Concorrentes, como a empresa japonesa Canon, aproveitaram essa oportunidade e, consequentemente, sobreviveram aos novos tempos. Outro exemplo de erro da Kodak foi a aquisição do site de compartilhamento de fotos Ofoto, em 2001.

O que era poderia ter sido o Instagram virou mais uma ferramenta da Kodak para para tentar levar mais pessoas a imprimir seus cliques. A Kodak entrou em falência em 2012.Em 1996, em seu auge, quando dominava dois terços do mercado mundial, sua receita era de US$ 16 bilhões e seu valor de mercado era US$ 31 bilhões.

Nokia

Pecado não é morder a maçã, mas sim não se reinventar. E quem passou pelo inferno por esse pecado capital foi a Nokia.
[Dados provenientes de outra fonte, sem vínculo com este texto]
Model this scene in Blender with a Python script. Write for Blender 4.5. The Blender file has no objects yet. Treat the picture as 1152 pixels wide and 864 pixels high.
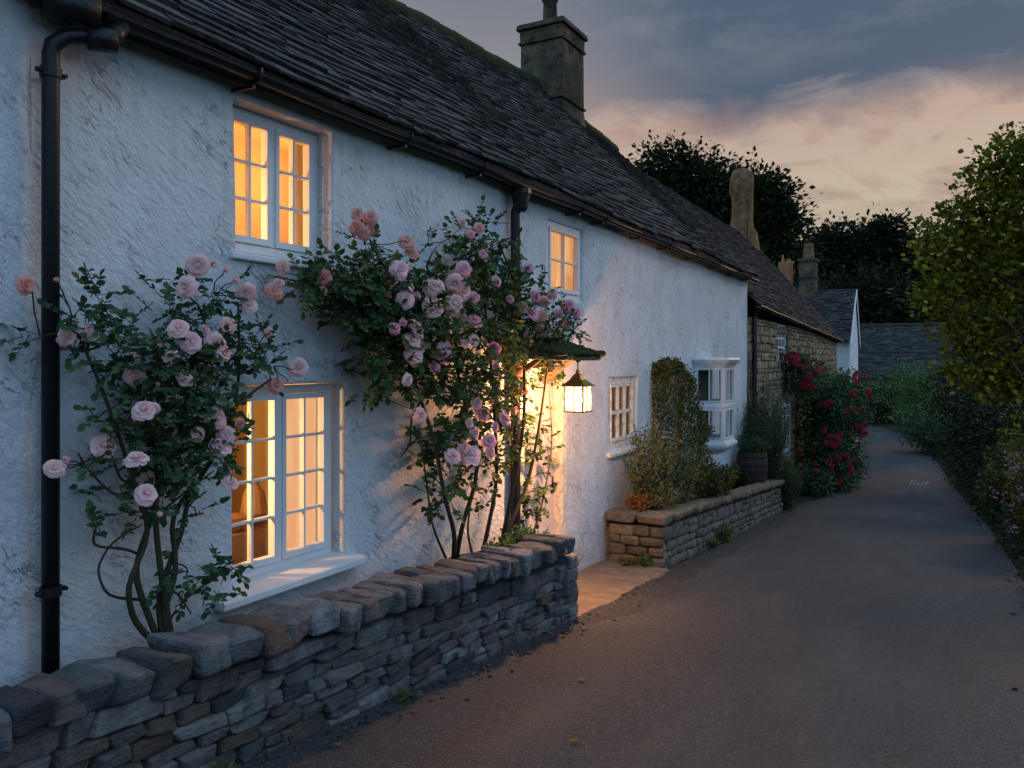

A empresa, que foi a maior fabricante de celular do mundo em 1998, viu seu lucro, na época, chegar a US$ 4 bilhões.

Em 2007, quando o primeiro iPhone chegou ao mercado, metade dos celulares em atividades no mundo eram da empresa finlandesa, mas a pouca aptidão para acompanhar o avanço tecnológico proposto pela gigante então sob o comando de Steve Jobs fez sua participação de mercado despencar 90% em apenas seis anos. Os smartphones com telas sensíveis ao toque, como o proposto pela Apple, logo viriam a dominar o setor e colocar a empresa finlandesa para escanteio.

Em 2013, a Nokia foi comprada pela Microsoft por US$ 7,2 bilhões, numa compra que não deu frutos. Em 2018, a empresa de Bill Gates vendeu a Nokia para uma divisão da Foxconn, a mesma que produz o iPhone.